-- Start --
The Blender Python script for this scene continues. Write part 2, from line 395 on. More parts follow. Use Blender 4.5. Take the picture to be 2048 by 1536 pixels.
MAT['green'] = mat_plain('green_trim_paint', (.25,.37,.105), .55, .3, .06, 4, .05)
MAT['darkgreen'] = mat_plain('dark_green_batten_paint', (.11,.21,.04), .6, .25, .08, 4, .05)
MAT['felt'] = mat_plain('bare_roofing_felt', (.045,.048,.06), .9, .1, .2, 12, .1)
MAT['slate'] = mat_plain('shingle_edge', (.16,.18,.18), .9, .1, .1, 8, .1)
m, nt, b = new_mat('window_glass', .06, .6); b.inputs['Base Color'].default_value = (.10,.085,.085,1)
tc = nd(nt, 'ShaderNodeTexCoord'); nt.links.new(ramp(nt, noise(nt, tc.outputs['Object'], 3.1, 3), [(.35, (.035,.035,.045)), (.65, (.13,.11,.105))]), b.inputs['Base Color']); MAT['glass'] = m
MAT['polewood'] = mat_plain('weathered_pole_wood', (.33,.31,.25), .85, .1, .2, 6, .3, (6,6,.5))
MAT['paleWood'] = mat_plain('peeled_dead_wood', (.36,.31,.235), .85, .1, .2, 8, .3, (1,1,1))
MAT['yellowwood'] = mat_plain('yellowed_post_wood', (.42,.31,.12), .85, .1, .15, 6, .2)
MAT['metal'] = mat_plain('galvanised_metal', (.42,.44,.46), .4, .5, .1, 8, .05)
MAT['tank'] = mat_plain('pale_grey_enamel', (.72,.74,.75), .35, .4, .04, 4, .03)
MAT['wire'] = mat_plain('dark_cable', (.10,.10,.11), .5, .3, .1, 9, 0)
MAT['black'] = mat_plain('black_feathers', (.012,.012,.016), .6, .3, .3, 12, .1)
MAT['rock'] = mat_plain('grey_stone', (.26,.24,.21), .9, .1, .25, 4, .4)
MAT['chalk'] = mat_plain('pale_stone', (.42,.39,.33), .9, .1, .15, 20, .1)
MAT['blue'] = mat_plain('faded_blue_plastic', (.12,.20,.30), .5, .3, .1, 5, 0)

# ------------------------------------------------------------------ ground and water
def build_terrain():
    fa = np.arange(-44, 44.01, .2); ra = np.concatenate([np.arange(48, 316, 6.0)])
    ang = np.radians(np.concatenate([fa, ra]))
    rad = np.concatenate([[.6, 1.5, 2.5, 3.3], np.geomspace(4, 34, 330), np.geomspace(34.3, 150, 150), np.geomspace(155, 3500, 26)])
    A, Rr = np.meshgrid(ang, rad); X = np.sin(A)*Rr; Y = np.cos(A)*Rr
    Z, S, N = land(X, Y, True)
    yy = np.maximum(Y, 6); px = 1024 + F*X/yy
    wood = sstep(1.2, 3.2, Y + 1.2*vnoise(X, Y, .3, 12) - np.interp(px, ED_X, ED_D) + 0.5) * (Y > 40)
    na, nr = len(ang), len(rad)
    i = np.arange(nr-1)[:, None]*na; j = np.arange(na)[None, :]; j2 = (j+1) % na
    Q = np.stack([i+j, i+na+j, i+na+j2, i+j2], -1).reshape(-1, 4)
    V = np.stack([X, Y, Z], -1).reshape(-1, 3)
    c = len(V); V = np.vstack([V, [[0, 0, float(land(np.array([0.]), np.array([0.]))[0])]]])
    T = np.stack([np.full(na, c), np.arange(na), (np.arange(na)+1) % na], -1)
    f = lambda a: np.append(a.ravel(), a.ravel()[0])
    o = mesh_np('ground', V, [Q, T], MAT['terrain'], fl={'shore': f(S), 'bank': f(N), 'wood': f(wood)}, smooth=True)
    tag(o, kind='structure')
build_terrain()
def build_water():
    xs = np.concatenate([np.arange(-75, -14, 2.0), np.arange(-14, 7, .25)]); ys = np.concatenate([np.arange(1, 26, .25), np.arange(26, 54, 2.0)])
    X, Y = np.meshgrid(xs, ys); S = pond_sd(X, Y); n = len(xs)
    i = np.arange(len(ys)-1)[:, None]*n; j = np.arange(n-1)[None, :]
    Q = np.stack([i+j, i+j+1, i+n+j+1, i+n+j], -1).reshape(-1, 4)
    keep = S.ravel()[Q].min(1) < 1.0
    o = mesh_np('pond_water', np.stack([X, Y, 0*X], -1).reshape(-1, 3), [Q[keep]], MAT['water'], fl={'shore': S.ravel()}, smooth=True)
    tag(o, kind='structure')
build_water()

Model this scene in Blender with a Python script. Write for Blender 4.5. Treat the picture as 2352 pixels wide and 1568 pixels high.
-- End --
▸ **Task to complete**: Write out the whole listing again. Match it word for word.

▸ **Solution**:
The Blender Python script for this scene continues. Write part 2, from line 395 on. More parts follow. Use Blender 4.5. Take the picture to be 2048 by 1536 pixels.
MAT['green'] = mat_plain('green_trim_paint', (.25,.37,.105), .55, .3, .06, 4, .05)
MAT['darkgreen'] = mat_plain('dark_green_batten_paint', (.11,.21,.04), .6, .25, .08, 4, .05)
MAT['felt'] = mat_plain('bare_roofing_felt', (.045,.048,.06), .9, .1, .2, 12, .1)
MAT['slate'] = mat_plain('shingle_edge', (.16,.18,.18), .9, .1, .1, 8, .1)
m, nt, b = new_mat('window_glass', .06, .6); b.inputs['Base Color'].default_value = (.10,.085,.085,1)
tc = nd(nt, 'ShaderNodeTexCoord'); nt.links.new(ramp(nt, noise(nt, tc.outputs['Object'], 3.1, 3), [(.35, (.035,.035,.045)), (.65, (.13,.11,.105))]), b.inputs['Base Color']); MAT['glass'] = m
MAT['polewood'] = mat_plain('weathered_pole_wood', (.33,.31,.25), .85, .1, .2, 6, .3, (6,6,.5))
MAT['paleWood'] = mat_plain('peeled_dead_wood', (.36,.31,.235), .85, .1, .2, 8, .3, (1,1,1))
MAT['yellowwood'] = mat_plain('yellowed_post_wood', (.42,.31,.12), .85, .1, .15, 6, .2)
MAT['metal'] = mat_plain('galvanised_metal', (.42,.44,.46), .4, .5, .1, 8, .05)
MAT['tank'] = mat_plain('pale_grey_enamel', (.72,.74,.75), .35, .4, .04, 4, .03)
MAT['wire'] = mat_plain('dark_cable', (.10,.10,.11), .5, .3, .1, 9, 0)
MAT['black'] = mat_plain('black_feathers', (.012,.012,.016), .6, .3, .3, 12, .1)
MAT['rock'] = mat_plain('grey_stone', (.26,.24,.21), .9, .1, .25, 4, .4)
MAT['chalk'] = mat_plain('pale_stone', (.42,.39,.33), .9, .1, .15, 20, .1)
MAT['blue'] = mat_plain('faded_blue_plastic', (.12,.20,.30), .5, .3, .1, 5, 0)

# ------------------------------------------------------------------ ground and water
def build_terrain():
    fa = np.arange(-44, 44.01, .2); ra = np.concatenate([np.arange(48, 316, 6.0)])
    ang = np.radians(np.concatenate([fa, ra]))
    rad = np.concatenate([[.6, 1.5, 2.5, 3.3], np.geomspace(4, 34, 330), np.geomspace(34.3, 150, 150), np.geomspace(155, 3500, 26)])
    A, Rr = np.meshgrid(ang, rad); X = np.sin(A)*Rr; Y = np.cos(A)*Rr
    Z, S, N = land(X, Y, True)
    yy = np.maximum(Y, 6); px = 1024 + F*X/yy
    wood = sstep(1.2, 3.2, Y + 1.2*vnoise(X, Y, .3, 12) - np.interp(px, ED_X, ED_D) + 0.5) * (Y > 40)
    na, nr = len(ang), len(rad)
    i = np.arange(nr-1)[:, None]*na; j = np.arange(na)[None, :]; j2 = (j+1) % na
    Q = np.stack([i+j, i+na+j, i+na+j2, i+j2], -1).reshape(-1, 4)
    V = np.stack([X, Y, Z], -1).reshape(-1, 3)
    c = len(V); V = np.vstack([V, [[0, 0, float(land(np.array([0.]), np.array([0.]))[0])]]])
    T = np.stack([np.full(na, c), np.arange(na), (np.arange(na)+1) % na], -1)
    f = lambda a: np.append(a.ravel(), a.ravel()[0])
    o = mesh_np('ground', V, [Q, T], MAT['terrain'], fl={'shore': f(S), 'bank': f(N), 'wood': f(wood)}, smooth=True)
    tag(o, kind='structure')
build_terrain()
def build_water():
    xs = np.concatenate([np.arange(-75, -14, 2.0), np.arange(-14, 7, .25)]); ys = np.concatenate([np.arange(1, 26, .25), np.arange(26, 54, 2.0)])
    X, Y = np.meshgrid(xs, ys); S = pond_sd(X, Y); n = len(xs)
    i = np.arange(len(ys)-1)[:, None]*n; j = np.arange(n-1)[None, :]
    Q = np.stack([i+j, i+j+1, i+n+j+1, i+n+j], -1).reshape(-1, 4)
    keep = S.ravel()[Q].min(1) < 1.0
    o = mesh_np('pond_water', np.stack([X, Y, 0*X], -1).reshape(-1, 3), [Q[keep]], MAT['water'], fl={'shore': S.ravel()}, smooth=True)
    tag(o, kind='structure')
build_water()

Model this scene in Blender with a Python script. Write for Blender 4.5. Treat the picture as 2352 pixels wide and 1568 pixels high.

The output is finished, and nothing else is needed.